Why do I have to have individually shrink wrapped socks inside a plastic bag with cardboard attached to it?

This column can often offer new perspectives and ideas but other times I feel like it is dismissive of valid points, often unconvincingly.

I was told once that it is dishonest to believe other arguments were made from a position less than the most favourable possible. For this reason, I would argue that suggesting that the call for 'less packaging' is invalid because it may make some produce last longer is dishonest. Now if I suggested my grapes, cucumbers, etc should have less packaging we can begin discussing the facts you claim.


James (may I?) is an acute writer and observer.
I enjoyed very much reading this article as his vision differs much from mine, his' being - apparently - defending the liberal free-market.

When he says that packages serve the purpose of making the product sold i think: yes but why should we buy a package instead of the fruit.
I am at the moment in Africa, where fruit is sold in the street, with every possible human being touching them (by which is always a good idea to wash them properly).

Of course there is less attention to how the product is presented and more attention to the taste.
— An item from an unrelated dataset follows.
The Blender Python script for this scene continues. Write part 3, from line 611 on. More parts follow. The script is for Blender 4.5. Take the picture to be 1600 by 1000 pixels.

You can have wonderful mangos actually looking like rotted.

So what i say is: instead of going toward the taste of the the buyer, why not change their mentality?

Eric M. Jones

I say we should turn all our fossil fuels into carbon-bearing plastics that last forever.

This will stop global warming.


Potatos actually come pre-packaged in an attractive, biodegradable plain brown wrapper.

People who are not aware that it is possible to wash a potato and carve away little imperfections (not to mention the potato skin itself, if desired) might prefer to buy potatos that have additional packaging in the form of shrink-wrap.

But are such individuals intelligent enough to avoid eating the shrink-wrap?